■ **Instructions to follow**: Starting at the first line of the data below, write out each line exactly until you reach the line containing "F, PITCH, YAW, CZ", and include that line too.

■ **Supplied data**:
──────

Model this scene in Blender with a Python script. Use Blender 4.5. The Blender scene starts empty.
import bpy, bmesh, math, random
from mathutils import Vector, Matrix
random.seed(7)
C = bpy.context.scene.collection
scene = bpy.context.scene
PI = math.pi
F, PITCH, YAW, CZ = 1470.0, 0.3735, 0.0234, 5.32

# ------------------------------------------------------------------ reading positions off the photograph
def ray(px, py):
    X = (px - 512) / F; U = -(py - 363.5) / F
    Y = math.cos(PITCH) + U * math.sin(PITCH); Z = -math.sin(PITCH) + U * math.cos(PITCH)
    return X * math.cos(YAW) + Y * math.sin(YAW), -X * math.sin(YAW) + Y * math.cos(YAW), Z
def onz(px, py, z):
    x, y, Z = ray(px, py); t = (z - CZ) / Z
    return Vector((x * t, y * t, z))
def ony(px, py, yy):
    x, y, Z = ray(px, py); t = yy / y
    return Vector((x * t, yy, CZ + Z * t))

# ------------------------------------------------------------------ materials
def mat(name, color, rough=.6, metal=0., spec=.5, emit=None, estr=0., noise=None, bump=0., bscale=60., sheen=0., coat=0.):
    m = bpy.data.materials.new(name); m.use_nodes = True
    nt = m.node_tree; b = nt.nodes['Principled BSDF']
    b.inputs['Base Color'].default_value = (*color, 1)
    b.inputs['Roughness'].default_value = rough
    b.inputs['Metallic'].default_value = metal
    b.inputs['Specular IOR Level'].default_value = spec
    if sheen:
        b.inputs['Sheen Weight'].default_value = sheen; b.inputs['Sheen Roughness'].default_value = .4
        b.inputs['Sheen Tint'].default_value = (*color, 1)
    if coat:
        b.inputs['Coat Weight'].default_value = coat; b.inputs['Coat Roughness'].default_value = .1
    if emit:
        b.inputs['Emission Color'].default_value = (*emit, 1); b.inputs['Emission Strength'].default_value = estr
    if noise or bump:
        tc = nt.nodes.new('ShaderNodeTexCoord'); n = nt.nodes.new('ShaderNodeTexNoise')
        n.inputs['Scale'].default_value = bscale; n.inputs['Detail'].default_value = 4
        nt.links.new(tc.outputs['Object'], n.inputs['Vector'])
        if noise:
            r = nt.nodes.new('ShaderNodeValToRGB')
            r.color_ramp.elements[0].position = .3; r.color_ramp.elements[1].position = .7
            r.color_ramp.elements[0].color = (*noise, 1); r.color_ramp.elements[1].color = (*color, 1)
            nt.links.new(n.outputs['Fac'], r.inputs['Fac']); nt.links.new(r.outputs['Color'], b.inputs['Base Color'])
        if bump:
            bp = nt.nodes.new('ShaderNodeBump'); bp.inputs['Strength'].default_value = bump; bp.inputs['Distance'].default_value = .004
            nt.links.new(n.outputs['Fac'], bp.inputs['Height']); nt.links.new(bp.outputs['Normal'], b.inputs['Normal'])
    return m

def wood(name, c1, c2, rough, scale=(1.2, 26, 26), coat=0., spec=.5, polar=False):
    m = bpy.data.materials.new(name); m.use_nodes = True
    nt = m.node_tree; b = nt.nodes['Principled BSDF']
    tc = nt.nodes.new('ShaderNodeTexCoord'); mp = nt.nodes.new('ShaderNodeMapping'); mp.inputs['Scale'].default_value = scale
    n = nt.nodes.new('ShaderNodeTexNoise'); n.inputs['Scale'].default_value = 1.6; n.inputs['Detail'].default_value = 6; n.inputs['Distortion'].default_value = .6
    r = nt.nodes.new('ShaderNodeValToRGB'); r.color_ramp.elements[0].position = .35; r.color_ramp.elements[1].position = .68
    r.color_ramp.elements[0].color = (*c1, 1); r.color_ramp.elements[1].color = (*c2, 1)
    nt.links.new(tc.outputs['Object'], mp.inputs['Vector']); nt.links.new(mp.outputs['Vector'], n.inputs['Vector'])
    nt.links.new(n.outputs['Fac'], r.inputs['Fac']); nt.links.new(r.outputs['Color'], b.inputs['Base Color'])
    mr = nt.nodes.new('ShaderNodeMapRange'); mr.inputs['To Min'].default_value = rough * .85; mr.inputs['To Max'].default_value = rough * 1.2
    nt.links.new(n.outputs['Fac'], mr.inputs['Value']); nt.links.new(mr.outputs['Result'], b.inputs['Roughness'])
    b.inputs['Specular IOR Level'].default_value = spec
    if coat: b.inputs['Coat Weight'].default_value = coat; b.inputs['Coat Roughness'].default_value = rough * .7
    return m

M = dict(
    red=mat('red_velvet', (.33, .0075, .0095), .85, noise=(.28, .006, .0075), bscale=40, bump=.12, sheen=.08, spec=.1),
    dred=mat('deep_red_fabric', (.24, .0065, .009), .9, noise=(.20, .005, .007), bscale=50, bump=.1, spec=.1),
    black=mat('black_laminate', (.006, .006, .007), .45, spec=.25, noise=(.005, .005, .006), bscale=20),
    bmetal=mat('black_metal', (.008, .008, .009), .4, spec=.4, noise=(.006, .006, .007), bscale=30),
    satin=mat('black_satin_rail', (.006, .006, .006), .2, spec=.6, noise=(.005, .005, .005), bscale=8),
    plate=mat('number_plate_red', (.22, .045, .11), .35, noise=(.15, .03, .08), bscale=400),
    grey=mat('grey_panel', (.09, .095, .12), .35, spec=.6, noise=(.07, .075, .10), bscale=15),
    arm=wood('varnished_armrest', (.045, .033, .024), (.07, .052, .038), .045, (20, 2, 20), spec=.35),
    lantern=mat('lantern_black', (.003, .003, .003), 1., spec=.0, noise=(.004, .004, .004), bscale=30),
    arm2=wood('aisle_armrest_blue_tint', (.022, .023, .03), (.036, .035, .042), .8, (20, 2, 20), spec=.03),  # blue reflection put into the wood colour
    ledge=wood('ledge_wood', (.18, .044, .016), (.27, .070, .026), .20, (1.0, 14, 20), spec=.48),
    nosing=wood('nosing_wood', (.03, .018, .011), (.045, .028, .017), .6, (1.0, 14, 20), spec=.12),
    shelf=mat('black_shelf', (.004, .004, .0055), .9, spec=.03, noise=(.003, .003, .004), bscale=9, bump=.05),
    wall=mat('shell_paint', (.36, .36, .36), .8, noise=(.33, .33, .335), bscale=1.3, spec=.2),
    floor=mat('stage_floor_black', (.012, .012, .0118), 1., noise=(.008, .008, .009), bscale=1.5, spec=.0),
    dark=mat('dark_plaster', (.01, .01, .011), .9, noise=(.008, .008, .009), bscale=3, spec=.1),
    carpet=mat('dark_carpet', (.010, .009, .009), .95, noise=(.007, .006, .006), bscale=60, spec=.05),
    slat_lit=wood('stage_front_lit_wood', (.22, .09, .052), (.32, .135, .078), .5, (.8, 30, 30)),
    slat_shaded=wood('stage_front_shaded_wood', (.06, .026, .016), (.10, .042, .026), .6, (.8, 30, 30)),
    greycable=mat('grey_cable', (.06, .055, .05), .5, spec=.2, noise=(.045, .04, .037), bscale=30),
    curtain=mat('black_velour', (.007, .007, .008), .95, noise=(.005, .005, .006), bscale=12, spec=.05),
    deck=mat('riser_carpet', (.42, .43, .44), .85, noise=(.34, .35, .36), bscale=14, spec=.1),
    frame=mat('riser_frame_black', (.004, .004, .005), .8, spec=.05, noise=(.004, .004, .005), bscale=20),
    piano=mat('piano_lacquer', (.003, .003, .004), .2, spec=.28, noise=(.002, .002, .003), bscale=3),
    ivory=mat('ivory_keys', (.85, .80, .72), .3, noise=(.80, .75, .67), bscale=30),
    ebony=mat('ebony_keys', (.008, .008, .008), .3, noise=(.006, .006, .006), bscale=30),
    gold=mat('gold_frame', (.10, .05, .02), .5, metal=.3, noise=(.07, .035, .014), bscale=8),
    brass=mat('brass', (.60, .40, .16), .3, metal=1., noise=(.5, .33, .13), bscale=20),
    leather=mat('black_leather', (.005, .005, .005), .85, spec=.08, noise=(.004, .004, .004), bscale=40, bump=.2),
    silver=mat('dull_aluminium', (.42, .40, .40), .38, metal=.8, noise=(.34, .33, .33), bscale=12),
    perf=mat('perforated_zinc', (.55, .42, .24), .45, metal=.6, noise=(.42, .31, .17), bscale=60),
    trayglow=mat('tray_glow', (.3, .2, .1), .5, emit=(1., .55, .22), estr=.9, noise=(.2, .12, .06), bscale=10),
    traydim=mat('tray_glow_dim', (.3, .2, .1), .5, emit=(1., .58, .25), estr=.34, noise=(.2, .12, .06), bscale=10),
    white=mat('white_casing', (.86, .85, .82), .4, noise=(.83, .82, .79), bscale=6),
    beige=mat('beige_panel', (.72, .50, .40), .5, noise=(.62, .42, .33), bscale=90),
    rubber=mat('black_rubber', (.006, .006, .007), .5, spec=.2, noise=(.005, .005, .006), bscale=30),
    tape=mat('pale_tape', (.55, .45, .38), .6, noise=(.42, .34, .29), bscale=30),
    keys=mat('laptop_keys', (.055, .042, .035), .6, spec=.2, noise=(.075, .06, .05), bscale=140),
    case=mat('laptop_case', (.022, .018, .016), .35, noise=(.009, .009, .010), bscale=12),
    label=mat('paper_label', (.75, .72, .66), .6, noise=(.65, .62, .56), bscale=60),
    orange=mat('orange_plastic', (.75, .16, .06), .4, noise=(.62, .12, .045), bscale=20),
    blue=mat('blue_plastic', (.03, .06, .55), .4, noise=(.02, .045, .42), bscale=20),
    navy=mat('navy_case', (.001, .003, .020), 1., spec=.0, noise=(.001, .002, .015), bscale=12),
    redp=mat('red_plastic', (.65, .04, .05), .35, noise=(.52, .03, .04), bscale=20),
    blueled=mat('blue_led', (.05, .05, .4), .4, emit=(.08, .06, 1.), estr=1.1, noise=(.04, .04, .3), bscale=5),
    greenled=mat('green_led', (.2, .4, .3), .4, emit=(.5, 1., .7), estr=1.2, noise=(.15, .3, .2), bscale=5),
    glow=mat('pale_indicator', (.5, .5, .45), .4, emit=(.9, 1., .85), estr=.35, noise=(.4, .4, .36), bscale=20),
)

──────

■ **Answer below**:
Model this scene in Blender with a Python script. Use Blender 4.5. The Blender scene starts empty.
import bpy, bmesh, math, random
from mathutils import Vector, Matrix
random.seed(7)
C = bpy.context.scene.collection
scene = bpy.context.scene
PI = math.pi
F, PITCH, YAW, CZ = 1470.0, 0.3735, 0.0234, 5.32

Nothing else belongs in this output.